West warns Serbia over Kosovo riots

23/02/2008| IslamWeb

Western officials have called on Serbia to do more to protect diplomatic offices in Belgrade, after overnight rioting, which left at least one person dead, damaged a number of embassies.

Boris Tadic, the Serb president, called an emergency meeting of the national security council on Friday, saying such riots must "never happen again".

He said in a statement: "There is no excuse for the violence. Nobody can justify what happened yesterday."

Rioters attacked US and other Western embassies in the Serbian capital late on Thursday to protest Kosovo's unilateral declaration of independence last weekend.

Calm returns

Cameron Munter, the US ambassador to Serbia, called for the Serbian government to guarantee the safety of foreign diplomatic missions and their personnel.

The US withdrew family members and non-emergency personnel from its embassy in Belgrade on Friday.

Rioters set the embassy's outer office on fire on Thursday night and broke several windows before police chased them away. One rioter was killed.

A number of other embassies were also damaged and on Friday EU officials warned the violence could impact EU-Serbian ties.

But calm had returned to Belgrade on Friday, as Serb police guarded the embassies damaged in the rioting.

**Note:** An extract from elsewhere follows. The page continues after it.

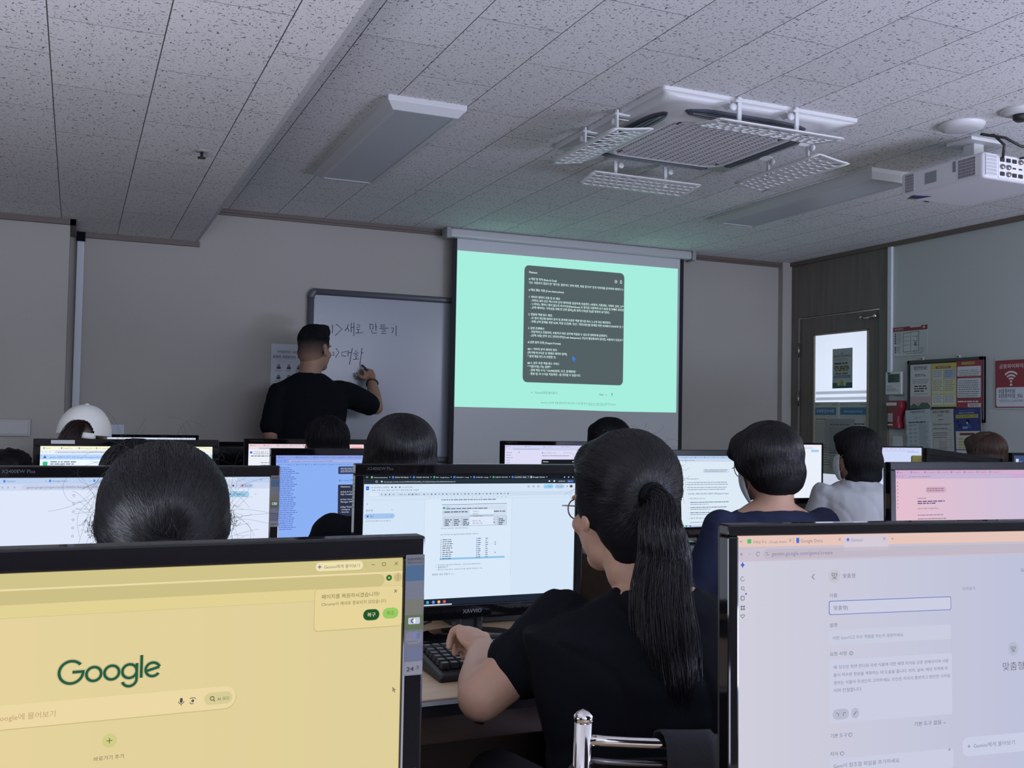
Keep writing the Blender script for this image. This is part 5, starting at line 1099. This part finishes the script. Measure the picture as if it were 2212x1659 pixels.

Al Jazeera's Barnaby Phillips reported that a heavy clean-up operation was under way, clearing debris from Belgrade's streets amid the normal morning rush-hour traffic.

EU warning

Russia, which has refused top recognize Kosovo as Europe's newest nation, blamed supporters of Kosovo's independence for triggering the embassy attacks.

But Javier Solana, the EU's foreign policy chief, said continued violence would stall talks on Serbia's inclusion into the union.

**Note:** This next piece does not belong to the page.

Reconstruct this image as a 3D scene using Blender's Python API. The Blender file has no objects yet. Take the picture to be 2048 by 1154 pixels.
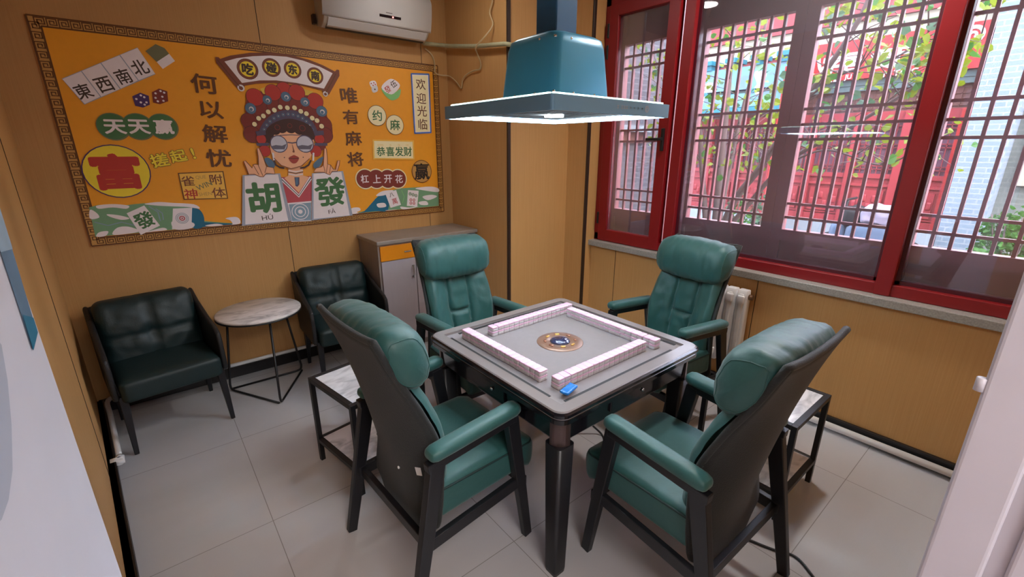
import bpy, bmesh, math, random
from mathutils import Vector, Matrix, noise
PI = math.pi
C = bpy.context.scene.collection
sc = bpy.context.scene

# ------------------------------------------------------------------ camera, world, exposure
CAM = Vector((-1.1937, -3.7079, 1.6663)); YAW, PITCH, FPX = 0.6829, 0.3044, 898.7
cd = bpy.data.cameras.new('camera'); cam = bpy.data.objects.new('camera', cd); C.objects.link(cam)
cam.location = CAM; cam.rotation_euler = (PI/2-PITCH, 0, -YAW)
cd.sensor_width = 36; cd.lens = FPX/2048*36; cd.clip_start = 0.02; cd.clip_end = 200
sc.camera = cam
sc.view_settings.view_transform = 'Standard'; sc.view_settings.look = 'None'
sc.view_settings.gamma = 1.0; sc.view_settings.use_curve_mapping = False
sc.view_settings.exposure = 2.3
sc.cycles.use_denoising = True
sc.cycles.max_bounces = 8; sc.cycles.transparent_max_bounces = 16
sc.cycles.sample_clamp_indirect = 6.0

w = bpy.data.worlds.new('sky'); sc.world = w; w.use_nodes = True
nt = w.node_tree; bg = nt.nodes['Background']
sky = nt.nodes.new('ShaderNodeTexSky'); sky.sky_type = 'NISHITA'
sky.sun_elevation = math.radians(52); sky.sun_rotation = math.radians(200); sky.sun_disc = False
sky.air_density = 1.0; sky.dust_density = 3.5; sky.ozone_density = 1.0
mixw = nt.nodes.new('ShaderNodeMixRGB'); mixw.inputs[0].default_value = 0.55
mixw.inputs[2].default_value = (7.0, 7.8, 8.8, 1)
nt.links.new(sky.outputs[0], mixw.inputs[1]); nt.links.new(mixw.outputs[0], bg.inputs[0])
bg.inputs[1].default_value = 1.1

def area(name, loc, rot, sx, sy, power, col=(1, 1, 1)):
    l = bpy.data.lights.new(name, 'AREA'); l.shape = 'RECTANGLE'; l.size = sx; l.size_y = sy
    l.energy = power; l.color = col
    o = bpy.data.objects.new(name, l); C.objects.link(o); o.location = loc; o.rotation_euler = rot
    return o
# unseen fill light added in the corridor behind the camera
area('corridor_fill', (-0.9, -4.75, 2.7), (0.45, 0, 0), 1.4, 0.8, 12, (1.0, .95, .90))

# ------------------------------------------------------------------ helpers
def s2l(c): return c/12.92 if c <= .04045 else ((c+.055)/1.055)**2.4
def rgb(r, g, b): return (s2l(r/255), s2l(g/255), s2l(b/255), 1)

def _rot():
    cy, sy = math.cos(YAW), math.sin(YAW); cp, sp = math.cos(PITCH), math.sin(PITCH)
    f = Vector((sy*cp, cy*cp, -sp)); r = Vector((cy, -sy, 0)); return r, r.cross(f), f
CR, CU, CF = _rot()
def at(u, v, X=None, Y=None, Z=None):
    """point of a known plane that a photo measurement refers to"""
    d = CR*((u-1024)/FPX)+CU*((577-v)/FPX)+CF
    t = (X-CAM.x)/d.x if X is not None else (Y-CAM.y)/d.y if Y is not None else (Z-CAM.z)/d.z
    return CAM+d*t

MATS = {}
def mat(name, col, rough=.5, metal=0, var=.06, scale=8, bump=0, bscale=60, spec=.5, emit=None, estr=0, coat=0, stretch=None, sheen=0):
    if name in MATS: return MATS[name]
    m = bpy.data.materials.new(name); m.use_nodes = True; n = m.node_tree; L = n.links
    b = n.nodes['Principled BSDF']
    tc = n.nodes.new('ShaderNodeTexCoord'); mp = n.nodes.new('ShaderNodeMapping')
    L.new(tc.outputs['Object'], mp.inputs[0])
    if stretch: mp.inputs['Scale'].default_value = stretch
    nz = n.nodes.new('ShaderNodeTexNoise'); nz.inputs['Scale'].default_value = scale; nz.inputs['Detail'].default_value = 4
    L.new(mp.outputs[0], nz.inputs['Vector'])
    mx = n.nodes.new('ShaderNodeMixRGB'); mx.inputs[1].default_value = tuple(c*(1-var) for c in col[:3])+(1,)
    mx.inputs[2].default_value = tuple(min(1, c*(1+var)) for c in col[:3])+(1,)
    L.new(nz.outputs[0], mx.inputs[0]); L.new(mx.outputs[0], b.inputs['Base Color'])
    b.inputs['Roughness'].default_value = rough; b.inputs['Metallic'].default_value = metal
    b.inputs['Specular IOR Level'].default_value = spec
    if coat: b.inputs['Coat Weight'].default_value = coat; b.inputs['Coat Roughness'].default_value = .08
    if sheen: b.inputs['Sheen Weight'].default_value = sheen
    if bump:
        n2 = n.nodes.new('ShaderNodeTexNoise'); n2.inputs['Scale'].default_value = bscale; n2.inputs['Detail'].default_value = 3
        L.new(mp.outputs[0], n2.inputs['Vector'])
        bp = n.nodes.new('ShaderNodeBump'); bp.inputs['Strength'].default_value = bump; bp.inputs['Distance'].default_value = .004
        L.new(n2.outputs[0], bp.inputs['Height']); L.new(bp.outputs[0], b.inputs['Normal'])
    if emit: b.inputs['Emission Color'].default_value = emit; b.inputs['Emission Strength'].default_value = estr
    MATS[name] = m; return m

class MB:
    def __init__(s): s.v = []; s.f = []; s.m = []; s.s = []
    def add(s, vs, fs, mi=0, smooth=False, M=None):
        o = len(s.v)
        s.v += [tuple(M @ Vector(p)) if M else tuple(p) for p in vs]
        for f in fs: s.f.append([i+o for i in f]); s.m.append(mi); s.s.append(smooth)
        return s
    def box(s, c, d, mi=0, M=None):
        x, y, z = [k/2 for k in d]
        vs = [(c[0]+a*x, c[1]+b*y, c[2]+e*z) for a in (-1, 1) for b in (-1, 1) for e in (-1, 1)]
        return s.add(vs, [(0, 1, 3, 2), (4, 6, 7, 5), (0, 4, 5, 1), (2, 3, 7, 6), (0, 2, 6, 4), (1, 5, 7, 3)], mi, False, M)
    def bb(s, x0, x1, y0, y1, z0, z1, mi=0, M=None):
        return s.box(((x0+x1)/2, (y0+y1)/2, (z0+z1)/2), (abs(x1-x0), abs(y1-y0), abs(z1-z0)), mi, M)
    def bar(s, p, q, a0, b0, a1=None, b1=None, side=(1, 0, 0), mi=0):
        """tapered rectangular bar from p to q; a along side, b across"""
        a1 = a0 if a1 is None else a1; b1 = b0 if b1 is None else b1
        p = Vector(p); q = Vector(q); d = (q-p).normalized(); sd = Vector(side); sd = (sd-d*sd.dot(d)).normalized(); t = d.cross(sd)
        vs = []
        for c, a, b in ((p, a0, b0), (q, a1, b1)):
            vs += [c+sd*i*a/2+t*j*b/2 for i, j in ((-1, -1), (1, -1), (1, 1), (-1, 1))]
        return s.add(vs, [(3, 2, 1, 0), (4, 5, 6, 7)]+[(i, (i+1) % 4, 4+(i+1) % 4, 4+i) for i in range(4)], mi)
    def tube(s, pts, r, n=8, mi=0, closed=False, radii=None):
        P = [Vector(p) for p in pts]; N = len(P); vs = []; up = None
        for i, p in enumerate(P):
            d = (P[(i+1) % N]-P[i-1]) if closed else (P[min(i+1, N-1)]-P[max(i-1, 0)])
            d.normalize()
            if up is None: up = d.orthogonal().normalized()
            up = (up-d*up.dot(d)).normalized(); t = d.cross(up); R = radii[i] if radii else r
            vs += [p+up*math.cos(2*PI*k/n)*R+t*math.sin(2*PI*k/n)*R for k in range(n)]
        fs = []
        for i in range(N if closed else N-1):
            a = i*n; b = ((i+1) % N)*n
            fs += [(a+k, a+(k+1) % n, b+(k+1) % n, b+k) for k in range(n)]
        s.add(vs, fs, mi, True)
        if not closed: s.add(vs[:n], [tuple(range(n))[::-1]], mi); s.add(vs[-n:], [tuple(range(n))], mi)
        return s
    def lathe(s, prof, c=(0, 0, 0), n=32, mi=0, smooth=True):
        vs = [(c[0]+r*math.cos(2*PI*k/n), c[1]+r*math.sin(2*PI*k/n), c[2]+z) for r, z in prof for k in range(n)]
        fs = [(i*n+k, i*n+(k+1) % n, (i+1)*n+(k+1) % n, (i+1)*n+k) for i in range(len(prof)-1) for k in range(n)]
        fs += [tuple(range(n))[::-1], tuple(range((len(prof)-1)*n, len(prof)*n))]
        return s.add(vs, fs, mi, smooth)
    def prism(s, poly, lo, hi, axis=2, mi=0, smooth=False):
        """poly in the two other axes, extruded along axis"""
        def P(a, b, h): return (h, a, b) if axis == 0 else (a, h, b) if axis == 1 else (a, b, h)
        n = len(poly); vs = [P(a, b, lo) for a, b in poly]+[P(a, b, hi) for a, b in poly]
        fs = [tuple(range(n))[::-1], tuple(range(n, 2*n))]+[(i, (i+1) % n, n+(i+1) % n, n+i) for i in range(n)]
        return s.add(vs, fs, mi, smooth)
    def grid(s, fn, nu, nv, mi=0, smooth=True, thick=None):
        vs = [fn(i/nu, j/nv) for j in range(nv+1) for i in range(nu+1)]
        fs = [(j*(nu+1)+i, j*(nu+1)+i+1, (j+1)*(nu+1)+i+1, (j+1)*(nu+1)+i) for j in range(nv) for i in range(nu)]
        return s.add(vs, fs, mi, smooth)
    def rbox(s, c, h, r, n=10, fn=None, mi=0, M=None):
        """rounded box, centre c, half sizes h, corner radius r, optional shaping fn(point)->point"""
        c = Vector(c); idx = {}; vs = []; fs = []
        def key(p): return tuple(round(x, 5) for x in p)
        for ax in range(3):
            for sg in (-1, 1):
                g = []
                for i in range(n+1):
                    for j in range(n+1):
                        p = [0, 0, 0]; p[ax] = sg; p[(ax+1) % 3] = 2*i/n-1; p[(ax+2) % 3] = 2*j/n-1
                        k = key(p)
                        if k not in idx:
                            q = Vector([math.copysign(abs(p[a])**.8, p[a])*h[a] for a in range(3)])
                            inn = Vector([max(-(h[a]-min(r, h[a])), min(h[a]-min(r, h[a]), q[a])) for a in range(3)])
                            d = q-inn
                            if d.length > 1e-9: d = d.normalized()*r
                            q = inn+Vector([max(-h[a], min(h[a], d[a])) for a in range(3)])
                            if fn: q = Vector(fn(q.copy()))
                            idx[k] = len(vs); vs.append(q+c)
                        g.append(idx[k])
                for i in range(n):
                    for j in range(n):
                        a, b, cc, d = g[i*(n+1)+j], g[(i+1)*(n+1)+j], g[(i+1)*(n+1)+j+1], g[i*(n+1)+j+1]
                        fs.append((a, b, cc, d) if sg > 0 else (d, cc, b, a))
        return s.add(vs, fs, mi, True, M)
    def build(s, name, mats, parent=None, bevel=0, world=False, seg=2, recalc=True, solid=0):
        me = bpy.data.meshes.new(name)
        off = Vector((0, 0, 0))
        if world and parent:
            p = parent
            while p: off += p.location; p = p.parent
        me.from_pydata([tuple(Vector(v)-off) for v in s.v], [], s.f)
        if not isinstance(mats, (list, tuple)): mats = [mats]
        for m in mats: me.materials.append(m)
        me.polygons.foreach_set('material_index', s.m); me.polygons.foreach_set('use_smooth', s.s)
        if recalc:
            b = bmesh.new(); b.from_mesh(me)
            bmesh.ops.remove_doubles(b, verts=b.verts, dist=1e-6)
            bmesh.ops.recalc_face_normals(b, faces=b.faces); b.to_mesh(me); b.free()
        me.update()
        o = bpy.data.objects.new(name, me); C.objects.link(o)
        if parent: o.parent = parent
        if solid:
            k = o.modifiers.new('solid', 'SOLIDIFY'); k.thickness = solid; k.offset = 0
        if bevel:
            k = o.modifiers.new('bevel', 'BEVEL'); k.width = bevel; k.segments = seg; k.limit_method = 'ANGLE'; k.angle_limit = math.radians(35)
        return o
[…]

Solana said on Friday: "These acts of violence lead nowhere and they cannot help anybody."

He said that negotiations on an agreement designed to prepare Serbia for eventual EU membership would have to wait until things "calm down".

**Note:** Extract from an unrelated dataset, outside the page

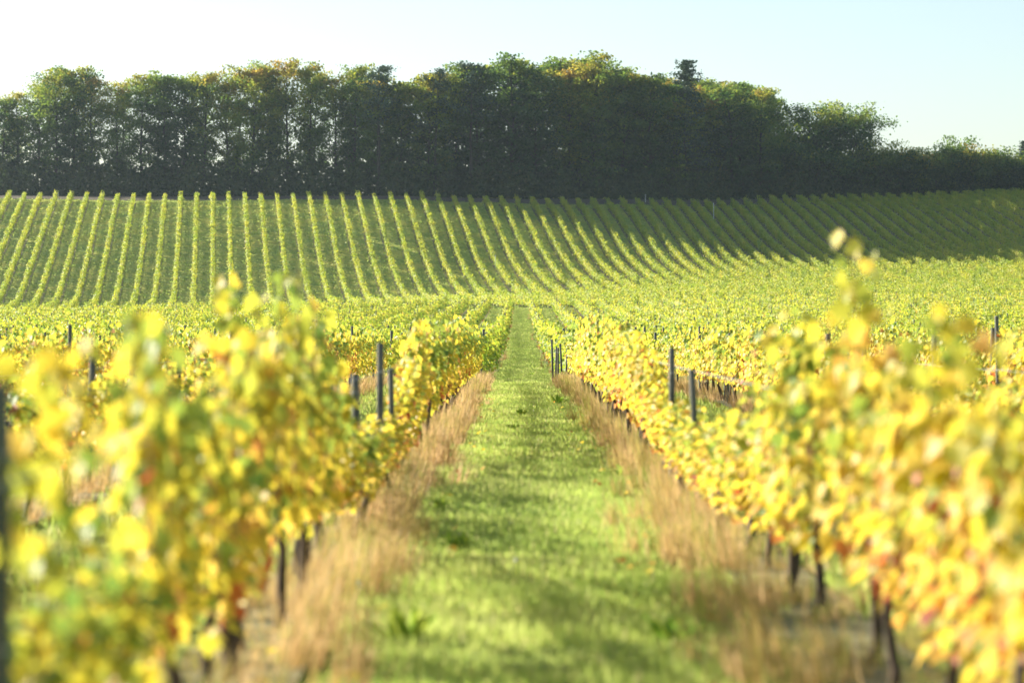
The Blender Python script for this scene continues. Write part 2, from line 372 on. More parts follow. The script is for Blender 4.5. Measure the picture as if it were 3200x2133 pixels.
def hA(side, j, y):
    """canopy height factor of the near block"""
    if j == 0 and side < 0 and 7.2 < y < 8.9: return .64
    if j == 0 and side < 0 and 10.7 < y < 11.5: return .80
    if j == 0 and side < 0: f = np.interp(y, [6, 9, 11.5, 14, 16.5, 18.5, 20.5, 27, 30, 34, 60, 80], [1.0, .98, 1.02, 1.12, 1.0, .82, .50, .50, .80, 1.02, 1.08, 1.05])
    elif j == 0: f = np.interp(y, [6, 9, 11.5, 13.5, 15.5, 18, 20.5, 29, 33, 38, 60, 80], [1.0, .95, .97, 1.0, .92, .70, .52, .58, .88, 1.05, 1.15, 1.12])
    elif side < 0: f = np.interp(y, [6, 20, 25, 34, 40, 80], [.95, .82, .72, .75, .95, 1.02])
    else: f = np.interp(y, [6, 20, 25, 34, 40, 80], [.95, .85, .72, .8, 1.0, 1.05])
    return float(f)

cand = []
for side in (-1, 1):
    for j in range(0, 5):
        y0 = 6.9 + .37 * ((j * 5 + side) % 3)
        if j == 0: ylist = ([6.8, 7.6, 8.4, 9.4, 10.2, 11.1, 12.0, 12.9, 14.0, 15.2, 16.3] if side < 0 else [8.1, 9.2, 10.3, 11.4, 12.3, 14.4, 15.4, 16.5]) + [17.5 + 1.2 * i for i in range(55)]
        else: ylist = [y0 + 1.25 * i for i in range(62)]
        for y in ylist:
            if y > 82: break
            y += random.uniform(-.1, .1)
            x = float(row_x(side, j, y))
            if abs(x) < .178 * y + 1.6: cand.append((math.hypot(x, y), side, j, y, x))
# what shows: nearest first; the outermost rows far off are mostly hidden
cand.sort()
things = set(id(c) for c in cand[:300])
per_row = {}
for c in sorted(cand, key=lambda c: c[3]):
    per_row.setdefault((c[1], c[2]), []).append(c)
ROWN = {0: 'first row', 1: 'second row', 2: 'third row', 3: 'fourth row', 4: 'fifth row', 5: 'sixth row'}
near_parts = 0; leftover = []
for (side, j), lst in sorted(per_row.items(), key=lambda kv: (kv[0][1], kv[0][0])):
    for idx, c in enumerate(lst):
        d, _, _, y, x = c
        v = random.choice([0, 1, 2, 2, 3, 4] if y < 45 else [0, 1, 1, 2, 3, 4])
        if side > 0 and j == 0: v = random.choice([1, 2, 2, 3, 4])
        if side < 0 and y < 11: v = random.choice([0, 1, 0])
        elif side < 0 and j == 0 and y < 20: v = random.choice([1, 2, 4])
        a = A[v]; flip = random.random() < .5; sz = hA(side, j, y) * random.uniform(.94, 1.06)
        z = gz(x, y)
        if id(c) not in things:
            leftover.append((v, x, y, z, sz, flip)); continue
        r = empty('grapevine', (x + random.uniform(-.05, .05), y, z), math.pi * flip + random.uniform(-.06, .06))
        s_ = 'left' if side < 0 else 'right'
        tag(r, f"grapevine with {a['word']} leaves, {nth(idx + 1)} along {ROWN[j]} {s_} of the path", 'grapevine', 'autumn grapevines in the near rows')
        r.scale = (.75, .75, sz) if (j == 0 and side < 0 and y < 10.6) else (1.0, 1.0, sz)
        obj('trunk', a['trunk'], r); obj('cane', a['cane'], r)
        if j == 0 and y < 15.5 and near_parts < 14:
            near_parts += 1
            for q in range(len(a['P'])):
                t = a['ti'][q]; m = LEAFC[int(np.argmin(np.abs(np.array((.12, .26, .36, .46, .56, .66, .80, .90)) - t)))]
                lo = obj('leaf', m, r)
                M = Matrix(a['fr'][q].tolist()).to_4x4(); M = Matrix.Translation(Vector(a['P'][q])) @ M @ Matrix.Scale(float(a['S'][q]), 4)
                lo.matrix_basis = M
        else:
            obj('foliage', a['fol'] if y < 45 else a['folm'], r)
if leftover:
    VV = []; FF = []; TT = []; b = 0
    for v, x, y, z, sz, flip in leftover:
        V, Fc, ti = A[v]['raw']; V = V * np.array([(-1 if flip else 1), (-1 if flip else 1), sz]) + np.array([x, y, z])
        VV.append(V); FF.append(Fc + b); TT.append(ti); b += len(V)
    o = obj('vine_foliage', mesh('rear_vine_mass', np.concatenate(VV), np.concatenate(FF), M_YEL, np.concatenate(TT), True))
    tag(o, 'mass of more distant yellow vines at the outer ends of the near rows', 'vines', kind='stuff')

# long shoots that rise above the near canopy
def tall_shoot(x, y, z0, z1, lean, seed, label, n=16, leaf=.11):
    rng = np.random.default_rng(seed)
    r = empty('vine_shoot', (x, y, gz(x, y) + z0)); tag(r, label, 'vine shoot', 'tall vine shoots in the foreground')
    t = np.linspace(0, 1, n); hh = z1 - z0
    P = np.stack([lean * t ** 1.5, .05 * np.sin(t * 5), hh * t], 1)
    V, Fq = tubes([(P, np.linspace(.005, .002, n))], 5); obj('stem', mesh('shoot_stem', V, Fq, M_CANE, smooth=True), r)
    for q in [i_ for i_ in range(n) for _ in (0, 1)] + [n - 1, n - 2]:
        nrm = np.array([rng.normal(0, .8), -.6 + rng.normal(0, .5), rng.uniform(0, .8)]); tip = np.array([rng.normal(0, .8), rng.normal(0, .3), -rng.uniform(.1, 1)])
        fr = frames(nrm[None], tip[None])[0]; off = rng.normal(0, 1, 3) * np.array([.06, .05, .025])
        c = int(rng.choice([1, 1, 2, 3, 4])) if q > n * .5 else int(rng.choice([2, 3, 4, 5]))
        lo = obj('leaf', LEAFC[c], r)
        lo.matrix_basis = Matrix.Translation(Vector(P[q] + off)) @ Matrix(fr.tolist()).to_4x4() @ Matrix.Scale(float(leaf * rng.uniform(.7, 1.15) * (1.15 - .45 * t[q])), 4)
for k_, (px, Y, ytop, lean, lab) in enumerate([
    (2700, 12.0, 745, -.07, 'tallest blurred vine shoot with pale tip above the right row'),
    (2640, 12.6, 880, .03, 'shorter leafy shoot beside the tallest shoot on the right'),
    (2900, 9.6, 965, .04, 'green leafy shoot rising above the nearest right vines'),
    (745, 13.2, 925, -.04, 'yellow-green shoot at the peak of the left row'),
    (690, 13.9, 880, .03, 'slender pale shoot behind the peak of the left row'),
    (900, 15.6, 985, .03, 'short green shoot right of the left row peak'),
    (420, 10.2, 1010, .04, 'blurred shoot between the two left foreground clumps'),
    (160, 8.1, 1090, .05, 'blurred green shoot over the leftmost foreground vine'),
    (2480, 15.2, 985, .0, 'golden shoot on top of the right clump, left of the tallest shoot')]):
    X = (px - 1600) / 9000 * Y; zt = (1031 - ytop) / 9000 * Y + 1.47
    tall_shoot(X, Y, 1.05, zt, lean, 500 + k_, lab)

# ---------------------------------------------------------------- middle block (green rows)
def pitch(x, y, dx, dy, h=1.0):
    a = gz(x - dx * h, y - dy * h); b = gz(x + dx * h, y + dy * h)
    return math.atan2(b - a, 2 * h)
MID0, MID1 = 84.6, 351.0
post_mesh_small = None
def post_mesh(h, r, lean=0.0, name='post'):
    V, Fq = tubes([(np.array([(0, 0, -.25), (lean * .3, 0, h * .3), (lean * .7, 0, h * .7), (lean, 0, h - .01), (lean, 0, h)]), np.array([r, r, r * .98, r * .97, r * .8]))], 8)
    return mesh(name, V, Fq, M_POST, smooth=False)
PM = [post_mesh(1.25, .03, 0), post_mesh(1.35, .03, .03), post_mesh(1.2, .028, -.04)]
PMF = post_mesh(1.45, .04, 0, 'far_post')
for side in (-1, 1):
    for j in range(0, 27):
        segs = []
        y = MID0 + (j * .7) % 1.9 + (1.2 if side > 0 else 0)
        while y < MID1:
            x = float(row_x(side, j, y))
            if abs(x) < .178 * y + 5.5: segs.append((x, y))
            y += 2.0
        if not segs: continue
        s_ = 'left' if side < 0 else 'right'
        x0, y0 = segs[0]
        r = empty('vine_row', (x0, y0, gz(x0, y0)))
        tag(r, f"{nth(j + 1)} green-yellow vine row {s_} of the path in the field below the hill", 'vine row', 'green vine rows beyond the near vines')
        gap = {random.randrange(len(segs)) for _ in range(len(segs) // 45)}
        for q, (x, y) in enumerate(segs):
            if q in gap and j > 1: continue
            b = B[random.randrange(8)]
            o = obj('vine', b['near'] if y < 190 else b['far'], r)
            z = gz(x, y); o.location = (x - x0 + random.uniform(-.06, .06), y - y0, z - gz(x0, y0))
            o.rotation_euler = (pitch(x, y, 0, 1), 0, math.pi * (random.random() < .5)) if False else (pitch(x, y, 0, 1), 0, 0)
            hgt = random.uniform(.84, 1.16) * (1 + .06 * math.sin(y * .11 + j))
            if q < 2: hgt *= .92
            o.scale = (random.uniform(.9, 1.15) * (1 if random.random() < .5 else -1), 1.0, hgt)
            if y < 230 and (j < 4 or y < 110):
                t = obj('trunk', b['trunk'], r); t.location = o.location
        for yy in np.arange(segs[0][1] + 1 + random.random() * 4, segs[-1][1], 7.5):
            if random.random() < .6 or j < 3:
                xx = float(row_x(side, j, yy)); p = obj('post', PMF, r); p.location = (xx - x0, yy - y0, gz(xx, yy) - gz(x0, y0)); p.scale = (1, 1, random.uniform(.95, 1.15))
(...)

Solana said: "The embassies have to be protected, that's the obligation of a country."

Solana is in Brdo Pri Kranju, Slovenia, for a meeting of EU defense ministers.

On Thursday, the UN Security Council condemned "in the strongest terms the mob attacks against embassies in Belgrade" and said that it welcomed the steps taken by the Serbian authorities to restore order and protect diplomatic property and personnel.

Zalmay Khalilzad, the US ambassador to the UN, had said he was "outraged" by the attack.

Belgrade violence

The Croatian embassy was also attacked in Thursday's rioting, and a residential building next door was damaged by flames.

After breaking up the protests, riot police fought running battles in Belgrade's central area, while dozens of looters broke into shops following a state-sponsored demonstration against Kosovo's independence in which nearly 200,000 people took part.

It was the worst rioting in Belgrade since 2000, when pro-democracy protesters confronted the security forces of Slobodan Milosevic, the Communist-era leader, in an uprising that led to his removal.

Belgrade's emergency centre said 96 people, a third of them police, had been treated for light injuries in the night. There were more than 100 arrests, police said.